Digital Predistortion for Phased-Array Radar

In modern phased array radar, each channel has a transmit/receive module (TRM) connected to antenna or radiating element. In this kind of TRM, one of the key components is the high power amplifier (HPA) which functions as the high power signal source in the transmitter(s). The HPA is operated in saturation to generate maximum power with optimal efficiency. Operating the HPA in saturation results in non-linear output behavior, which causes phase and amplitude errors in the transmitted waveform. A common approach used to avoid non-linear operation is to reduce (back-off) amplifier drive. In this case, amplifier power efficiency quickly will drop and output power will be greatly reduced. Digital pre-distortion (DPD) is a powerful linearization technique which allows the HPA to operate in the saturated region with much improved linearity, power efficiency and output power. DPD is especially important for phased array radar systems. A distorted transmit signal that radiates through the phased array antenna system, results in degradation of antenna directivity, sidelobe level, null depth, and null direction. Additionally, transmit waveform distortion results in increased range-time sidelobes. Applying DPD will improve transmitter and antenna performance for phased array radar.
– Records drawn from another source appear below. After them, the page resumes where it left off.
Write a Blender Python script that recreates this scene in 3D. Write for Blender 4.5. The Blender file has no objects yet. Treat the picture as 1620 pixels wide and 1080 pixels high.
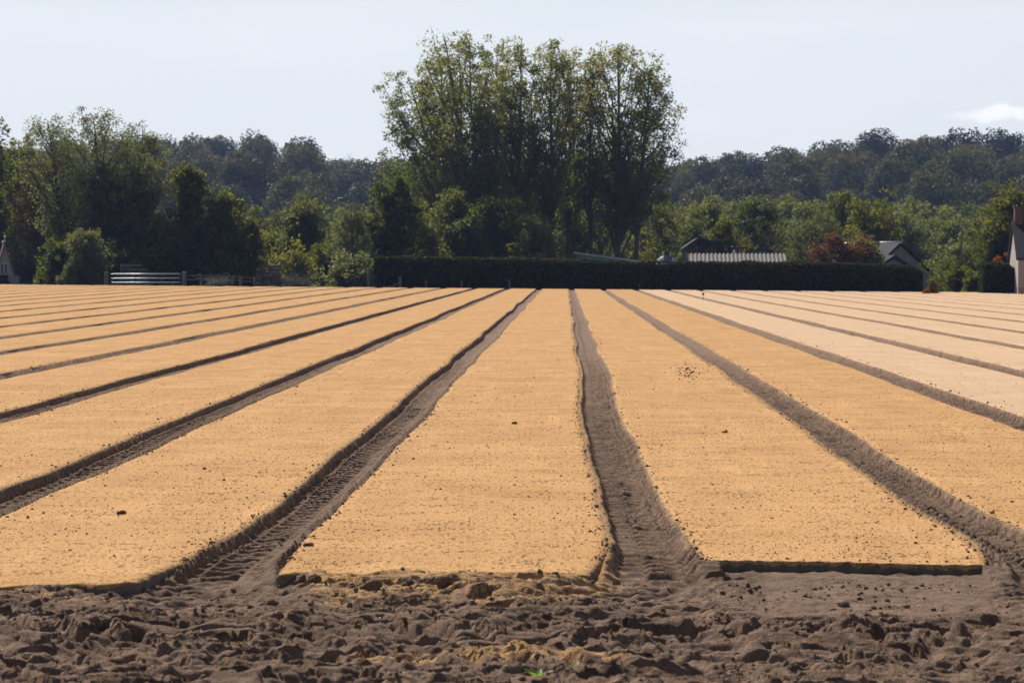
import bpy, bmesh, math, random
import numpy as np
from mathutils import Vector, Matrix

random.seed(7)
RNG = np.random.default_rng(7)
scene = bpy.context.scene
COL = scene.collection

# ------------------------------------------------------------------ camera
CAM_H = 1.35
F_PX = 3825.0                      # focal length in pixels of the 1620 px wide photograph
cam_d = bpy.data.cameras.new("camera")
cam = bpy.data.objects.new("camera", cam_d)
COL.objects.link(cam)
cam_d.sensor_width = 36.0
cam_d.lens = 36.0 * F_PX / 1620.0
cam_d.clip_start = 0.1
cam_d.clip_end = 6000.0
YAW = math.atan(86 / F_PX)         # turned a little to the left of the rows
PITCH = math.atan(121 / F_PX)      # tilted a little down
cam.location = (0, 0, CAM_H)
cam.rotation_euler = (math.radians(90) - PITCH, 0, YAW)
cam_d.dof.use_dof = True
cam_d.dof.focus_distance = 19.0
cam_d.dof.aperture_fstop = 9.0
scene.camera = cam

# ------------------------------------------------------------------ sky and sun
SUN_EL = math.radians(39)
SUN_AZ = math.radians(-27)         # from +Y towards -X: behind the scene, a little to the left
world = bpy.data.worlds.new("World")
scene.world = world
world.use_nodes = True
wt = world.node_tree
bg = wt.nodes["Background"]
sky = wt.nodes.new("ShaderNodeTexSky")
sky.sky_type = 'NISHITA'
sky.sun_disc = False
sky.sun_elevation = SUN_EL
sky.sun_rotation = SUN_AZ
sky.altitude = 100
sky.air_density = 1.0
sky.dust_density = 0.6
sky.ozone_density = 2.0
SKY_STRENGTH = 0.055
bg.inputs[1].default_value = SKY_STRENGTH

def wnode(kind, **kw):
    n = wt.nodes.new(kind)
    for k, v in kw.items():
        setattr(n, k, v)
    return n
tc = wnode("ShaderNodeTexCoord")
# faint high streaks everywhere and one small white cloud low on the right
mp = wnode("ShaderNodeMapping"); mp.inputs["Scale"].default_value = (3.0, 3.0, 22.0)
mp.inputs["Rotation"].default_value = (0.0, 0.06, 0.0)
wt.links.new(tc.outputs["Generated"], mp.inputs[0])
nz = wnode("ShaderNodeTexNoise"); nz.inputs["Scale"].default_value = 1.6
nz.inputs["Detail"].default_value = 6; nz.inputs["Roughness"].default_value = 0.55
wt.links.new(mp.outputs[0], nz.inputs["Vector"])
rp = wnode("ShaderNodeMapRange"); rp.inputs[1].default_value = 0.50; rp.inputs[2].default_value = 0.80
rp.inputs[3].default_value = 0.0; rp.inputs[4].default_value = 0.15
wt.links.new(nz.outputs[0], rp.inputs[0])
def pix_dir(px, py):
    v = Vector(((px - 810) / F_PX, -(py - 540) / F_PX, -1.0))
    v.rotate(cam.rotation_euler)
    return v.normalized()
cd = pix_dir(1592, 180)
sub = wnode("ShaderNodeVectorMath", operation='SUBTRACT'); sub.inputs[1].default_value = cd
wt.links.new(tc.outputs["Generated"], sub.inputs[0])
n2 = wnode("ShaderNodeTexNoise"); n2.inputs["Scale"].default_value = 90.0; n2.inputs["Detail"].default_value = 5
wt.links.new(tc.outputs["Generated"], n2.inputs["Vector"])
n2c = wnode("ShaderNodeVectorMath", operation='SUBTRACT'); n2c.inputs[1].default_value = (0.5, 0.5, 0.5)
wt.links.new(n2.outputs["Color"], n2c.inputs[0])
n2s = wnode("ShaderNodeVectorMath", operation='SCALE'); n2s.inputs["Scale"].default_value = 0.011
wt.links.new(n2c.outputs[0], n2s.inputs[0])
addw = wnode("ShaderNodeVectorMath", operation='ADD')
wt.links.new(sub.outputs[0], addw.inputs[0]); wt.links.new(n2s.outputs[0], addw.inputs[1])
cm = wnode("ShaderNodeVectorMath", operation='MULTIPLY'); cm.inputs[1].default_value = (42.0, 42.0, 330.0)
wt.links.new(addw.outputs[0], cm.inputs[0])
ln = wnode("ShaderNodeVectorMath", operation='LENGTH'); wt.links.new(cm.outputs[0], ln.inputs[0])
cr = wnode("ShaderNodeMapRange", interpolation_type='SMOOTHSTEP')
cr.inputs[1].default_value = 0.35; cr.inputs[2].default_value = 1.25
cr.inputs[3].default_value = 0.60; cr.inputs[4].default_value = 0.0
wt.links.new(ln.outputs["Value"], cr.inputs[0])
mx = wnode("ShaderNodeMath", operation='MAXIMUM')
wt.links.new(rp.outputs[0], mx.inputs[0]); wt.links.new(cr.outputs[0], mx.inputs[1])
mix = wnode("ShaderNodeMix", data_type='RGBA')
mix.inputs["B"].default_value = (17.5, 17.6, 17.8, 1)
wt.links.new(mx.outputs[0], mix.inputs["Factor"])
# pale horizon haze that thins out with height
sep = wnode("ShaderNodeSeparateXYZ"); wt.links.new(tc.outputs["Generated"], sep.inputs[0])
vr = wnode("ShaderNodeMapRange", interpolation_type='SMOOTHSTEP')
vr.inputs[1].default_value = 0.07; vr.inputs[2].default_value = 0.36
vr.inputs[3].default_value = 0.92; vr.inputs[4].default_value = 0.0
wt.links.new(sep.outputs[2], vr.inputs[0])
veil = wnode("ShaderNodeMix", data_type='RGBA'); veil.inputs["B"].default_value = (7.9, 8.35, 8.85, 1)
wt.links.new(vr.outputs[0], veil.inputs["Factor"]); wt.links.new(sky.outputs[0], veil.inputs["A"])
# the haze glows most on the sun's side and is dimmer with the sun at one's back
dp = wnode("ShaderNodeVectorMath", operation='DOT_PRODUCT')
dp.inputs[1].default_value = (math.sin(SUN_AZ) * math.cos(SUN_EL), math.cos(SUN_AZ) * math.cos(SUN_EL), math.sin(SUN_EL))
wt.links.new(tc.outputs["Generated"], dp.inputs[0])
dr = wnode("ShaderNodeMapRange"); dr.inputs[1].default_value = -0.7; dr.inputs[2].default_value = 0.68
dr.inputs[3].default_value = 0.16; dr.inputs[4].default_value = 1.0
wt.links.new(dp.outputs["Value"], dr.inputs[0])
vs_ = wnode("ShaderNodeVectorMath", operation='SCALE'); vs_.inputs[0].default_value = (12.65, 13.35, 14.0)
wt.links.new(dr.outputs[0], vs_.inputs["Scale"]); wt.links.new(vs_.outputs[0], veil.inputs["B"])
wt.links.new(veil.outputs["Result"], mix.inputs["A"])
wt.links.new(mix.outputs["Result"], bg.inputs[0])

sun_d = bpy.data.lights.new("sun", 'SUN')
sun_d.energy = 5.0
sun_d.angle = math.radians(0.53)
sun_d.color = (1.0, 0.945, 0.86)
sun = bpy.data.objects.new("sun", sun_d)
COL.objects.link(sun)
sdir = Vector((math.sin(SUN_AZ) * math.cos(SUN_EL), math.cos(SUN_AZ) * math.cos(SUN_EL), math.sin(SUN_EL)))
sun.rotation_euler = sdir.to_track_quat('Z', 'Y').to_euler()
sun.location = sdir * 50

scene.view_settings.view_transform = 'Standard'
scene.view_settings.look = 'None'
scene.view_settings.exposure = 0.3
scene.view_settings.gamma = 1.0
scene.view_settings.use_curve_mapping = False
try:
    scene.cycles.volume_max_steps = 64
    scene.cycles.volume_bounces = 0
    scene.cycles.max_bounces = 6
    scene.cycles.transparent_max_bounces = 4
except Exception:
    pass

# ------------------------------------------------------------------ numpy noise
def _hash(ix, iy, seed):
    h = (ix.astype(np.int64) * 374761393 + iy.astype(np.int64) * 668265263 + seed * 1442695041) & 0xFFFFFFFF
    h = ((h ^ (h >> 13)) * 1274126177) & 0xFFFFFFFF
    h = (h ^ (h >> 16)) & 0xFFFFFFFF
    return h / 4294967295.0
def vnoise(x, y, seed=0):
    x = np.asarray(x, float); y = np.asarray(y, float)
    ix = np.floor(x); iy = np.floor(y); fx = x - ix; fy = y - iy
    u = fx * fx * fx * (fx * (fx * 6 - 15) + 10); v = fy * fy * fy * (fy * (fy * 6 - 15) + 10)
    def g(i, j, dx, dy):
        a = _hash(ix + i, iy + j, seed) * 2 * np.pi
        return np.cos(a) * dx + np.sin(a) * dy
    n00 = g(0, 0, fx, fy); n10 = g(1, 0, fx - 1, fy)
    n01 = g(0, 1, fx, fy - 1); n11 = g(1, 1, fx - 1, fy - 1)
    return ((n00 * (1 - u) + n10 * u) * (1 - v) + (n01 * (1 - u) + n11 * u) * v) * 1.5
def fbm(x, y, octv=4, seed=0, gain=0.5):
    s = 0; a = 1.0; t = 0
    for o in range(octv):
        s = s + a * vnoise(x * (2.03 ** o) + 17.3 * o, y * (2.03 ** o) - 9.1 * o, seed + o); t += a; a *= gain
    return s / t * 1.6
def worley(x, y, seed=0):
    ix = np.floor(x); iy = np.floor(y); best = np.full(np.shape(x), 9.0)
    for i in (-1, 0, 1):
        for j in (-1, 0, 1):
            px = ix + i + _hash(ix + i, iy + j, seed); py = iy + j + _hash(ix + i, iy + j, seed + 77)
            best = np.minimum(best, np.hypot(px - x, py - y))
    return best
def sstep(a, b, x):
    t = np.clip((x - a) / (b - a), 0, 1); return t * t * (3 - 2 * t)

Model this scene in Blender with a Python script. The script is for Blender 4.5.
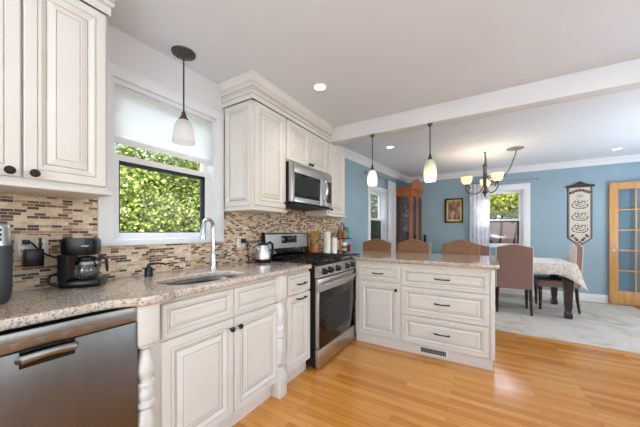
import bpy, bmesh, math, random
from mathutils import Vector, Matrix, noise
C = bpy.context.scene.collection
for o in list(bpy.data.objects): bpy.data.objects.remove(o)
PI = math.pi
R = math.radians

# ------------------------------------------------------------------ camera
cd = bpy.data.cameras.new('camera'); cam = bpy.data.objects.new('camera', cd); C.objects.link(cam)
cd.sensor_width = 36; cd.lens = 36*270/640; cd.shift_y = 0.0281; cd.clip_start = .02; cd.clip_end = 200
cam.location = (1.905, 0, 1.21); cam.rotation_euler = (R(90), 0, R(31.12))
bpy.context.scene.camera = cam
# ------------------------------------------------------------------ world, sun, big lights, exposure
sc = bpy.context.scene
vs = sc.view_settings
vs.view_transform = 'Standard'; vs.look = 'None'; vs.gamma = 1; vs.use_curve_mapping = False
vs.exposure = -0.04
w = bpy.data.worlds.new('world'); sc.world = w; w.use_nodes = True
wn = w.node_tree.nodes; bg = wn['Background']
sky = wn.new('ShaderNodeTexSky'); sky.sky_type = 'NISHITA'; sky.sun_disc = False
sky.sun_elevation = R(48); sky.sun_rotation = R(130); sky.air_density = 1.0; sky.dust_density = 1.5
w.node_tree.links.new(sky.outputs[0], bg.inputs[0]); bg.inputs[1].default_value = 0.55
def light(name, kind, loc, energy, color=(1,1,1), rot=(0,0,0), size=1, size_y=None, **kw):
    l = bpy.data.lights.new(name, kind); l.energy = energy; l.color = color
    if kind == 'AREA':
        l.shape = 'RECTANGLE'; l.size = size; l.size_y = size_y or size
    if kind in ('POINT', 'SPOT'): l.shadow_soft_size = size
    for k, v in kw.items(): setattr(l, k, v)
    o = bpy.data.objects.new(name, l); C.objects.link(o); o.location = loc; o.rotation_euler = rot
    return o
sun = light('sun', 'SUN', (6, -6, 9), 10, (1, .95, .87)); sun.data.angle = R(1.0)
sun.rotation_euler = Vector((-.62, .50, -.72)).to_track_quat('-Z', 'Y').to_euler()
def aim(o, d): o.rotation_euler = Vector(d).to_track_quat('-Z', 'Y').to_euler()
DAY = (.85, .94, 1.06); UPFILL = (.74, .93, 1.16)
# added fill lamps just inside unseen, assumed windows behind and right of camera
a = light('fill_back', 'AREA', (2.4, -2.08, 1.55), 46, DAY, size=2.3, size_y=1.35); aim(a, (0, 1, .1))
a = light('fill_side', 'AREA', (4.66, .5, 1.55), 6, DAY, size=2.2, size_y=1.35); aim(a, (-1, 0, .1))
a = light('fill_dining', 'AREA', (4.66, 4.3, 1.25), 18, DAY, size=2.0, size_y=2.0); aim(a, (-1, 0, .2))
# more added lamps, aimed up to brighten the ceiling; no such source is seen
a = light('ceiling_fill_back', 'AREA', (2.4, -1.95, 1.0), 116, UPFILL, size=2.3, size_y=.6); aim(a, (.25, .05, 1))
a = light('ceiling_fill_side', 'AREA', (4.55, .5, 1.0), 52, UPFILL, size=2.2, size_y=.6); aim(a, (.05, 0, 1))
a = light('ceiling_fill_dining', 'AREA', (4.55, 4.3, .9), 40, UPFILL, size=2.2, size_y=.6); aim(a, (-.3, 0, 1))
# daylight falling in from above outside the three windows in view
a = light('daylight_kitchen_window', 'AREA', (-1.3, 1.1, 3.1), 130, DAY, size=2.0, size_y=1.6); aim(a, (1.3, 0, -1.6))
a = light('daylight_dining_window_left', 'AREA', (-1.1, 5.1, 3.0), 130, DAY, size=1.6, size_y=1.4); aim(a, (1.3, -.1, -1.5))
a = light('daylight_dining_window_far', 'AREA', (2.1, 7.7, 3.2), 340, DAY, size=1.8, size_y=1.4); aim(a, (0, -1.3, -1.5))

# ------------------------------------------------------------------ materials
M = {}
def srgb(c):
    return tuple(((v/255)/12.92 if v/255 <= .04045 else ((v/255+.055)/1.055)**2.4) for v in c) + (1,)
def new_mat(name):
    m = bpy.data.materials.new(name); m.use_nodes = True; M[name] = m
    return m, m.node_tree.nodes, m.node_tree.links, m.node_tree.nodes['Principled BSDF']
def ramp(n, stops, interp='LINEAR'):
    r = n.new('ShaderNodeValToRGB'); r.color_ramp.interpolation = interp
    els = r.color_ramp.elements
    while len(els) < len(stops): els.new(.5)
    for e, (p, c) in zip(els, stops): e.position = p; e.color = srgb(c)
    return r
def mat(name, col, rough=.5, metal=0, spec=.5, var=.04, scale=12, bump=0, bscale=60, coat=0, sheen=0, trans=0):
    """plain surface with a little procedural colour variation and optional fine bump"""
    m, n, l, b = new_mat(name)
    tc = n.new('ShaderNodeTexCoord')
    nz = n.new('ShaderNodeTexNoise'); nz.inputs['Scale'].default_value = scale; nz.inputs['Detail'].default_value = 4
    l.new(tc.outputs['Object'], nz.inputs['Vector'])
    lo = tuple(max(0, v*(1-var)) for v in col); hi = tuple(min(255, v*(1+var)) for v in col)
    r = ramp(n, [(.3, lo), (.7, hi)]); l.new(nz.outputs['Fac'], r.inputs[0]); l.new(r.outputs[0], b.inputs['Base Color'])
    b.inputs['Roughness'].default_value = rough; b.inputs['Metallic'].default_value = metal
    b.inputs['Specular IOR Level'].default_value = spec; b.inputs['Coat Weight'].default_value = coat
    b.inputs['Sheen Weight'].default_value = sheen; b.inputs['Transmission Weight'].default_value = trans
    if bump:
        n2 = n.new('ShaderNodeTexNoise'); n2.inputs['Scale'].default_value = bscale; n2.inputs['Detail'].default_value = 3
        l.new(tc.outputs['Object'], n2.inputs['Vector'])
        bp = n.new('ShaderNodeBump'); bp.inputs['Strength'].default_value = bump; bp.inputs['Distance'].default_value = .01
        l.new(n2.outputs['Fac'], bp.inputs['Height']); l.new(bp.outputs[0], b.inputs['Normal'])
    return m
mat('white_wall', (226, 224, 221), .6, var=.01, scale=3)
mat('ceiling_paint', (226, 228, 229), .75, var=.01, scale=2)
mat('dining_ceiling_paint', (230, 232, 233), .75, var=.01, scale=2)
mat('blue_wall', (148, 172, 183), .6, var=.015, scale=3)
mat('trim_white', (232, 230, 226), .35, var=.01)
mat('window_white', (234, 234, 233), .35, var=.01)
mat('cabinet', (223, 217, 207), .38, var=.012, scale=5)
mat('glaze', (176, 168, 153), .5, var=.08, scale=30)
mat('bronze', (44, 38, 34), .38, metal=.7, var=.15)
mat('black_metal', (24, 23, 23), .45, metal=.4, var=.1)
mat('black_plastic', (9, 10, 12), .3, var=.1, spec=.35)
mat('black_gloss', (10, 10, 11), .08, var=.05)
mat('grey_plastic', (68, 70, 76), .4, metal=.3, var=.06)
mat('chrome', (205, 207, 210), .12, metal=1, var=.02)
mat('iron_bronze', (84, 80, 74), .42, metal=.75, var=.15, scale=40)
mat('sash_black', (24, 24, 27), .5)
mat('ceramic_white', (238, 234, 226), .3, var=.01)
mat('paper_white', (236, 230, 218), .85, var=.03)
mat('almond', (214, 200, 176), .4, var=.02)
mat('dark_wood', (46, 28, 24), .3, var=.25, scale=18)
mat('taupe_fabric', (140, 108, 96), .9, var=.06, scale=120, bump=.25, bscale=300, sheen=.2)
mat('tan_leather', (146, 102, 68), .55, var=.08, scale=30, bump=.1, bscale=150)
mat('cream_fabric', (226, 216, 206), .85, var=.03, scale=90)
mat('dark_leather', (52, 46, 48), .4, var=.1)
mat('brass', (180, 146, 92), .35, metal=.9, var=.1)
mat('gold', (196, 156, 82), .35, metal=.8, var=.1, scale=50)
mat('red_paint', (168, 34, 40), .3)
mat('teal_glass', (44, 150, 160), .2)
mat('amber', (176, 112, 44), .35)
mat('olive', (96, 92, 50), .45)
mat('blue_paint', (52, 64, 150), .4)
mat('spoon_wood', (196, 146, 72), .6, var=.1, scale=30)
mat('bark', (74, 60, 48), .9, var=.2, scale=20)
mat('roof_tile', (168, 136, 124), .8, var=.08, scale=6)
mat('house_wall', (150, 148, 152), .8, var=.05)
mat('stone_edge', (120, 110, 100), .8)
mat('soil', (88, 96, 60), .95, var=.2, scale=3)
mat('grille_grey', (150, 148, 142), .4, metal=.5)
mat('dark_slot', (30, 29, 28), .7)
mat('black_thread', (76, 66, 68), .9, var=.1)
mat('banner_cloth', (212, 203, 188), .95, var=.05, scale=140, bump=.2, bscale=400)
mat('banner_green', (134, 134, 122), .95, var=.2, scale=90)
mat('banner_red', (150, 92, 84), .95, var=.2, scale=60)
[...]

In an effort to study the potential of such a phased array, NCAR is developing DPD enabled phased array system for demonstration as an advanced radar platform. Memory polynomial DPD is adapted to improve the linearity, power efficiency, and antenna beam pattern. The memory polynomial used is the well known Volterra series. The HPA output is sampled using external loopback to an observational port. The algorithm characterizes and calculates the coefficients of a polynomial which is the inverse of the HPA’s nonlinearity. Applying this polynomial to the transmit waveform in the digital domain is known as DPD. DPD model can be applied to existing TRM in phased array radars or in conventional radars which use a solid state power amplifier (SSPA) for a transmitter. Applications include spaceborne, airborne and ground based radar systems.

In this paper, the design of a DPD enabled transmitter will be discussed. Simulation results depicting the effects of DPD on antenna directivity, scanning capability and sidelobe level will be shown. In addition, measured results of DPD applied to an 8 watt, C-Band HPA will be presented.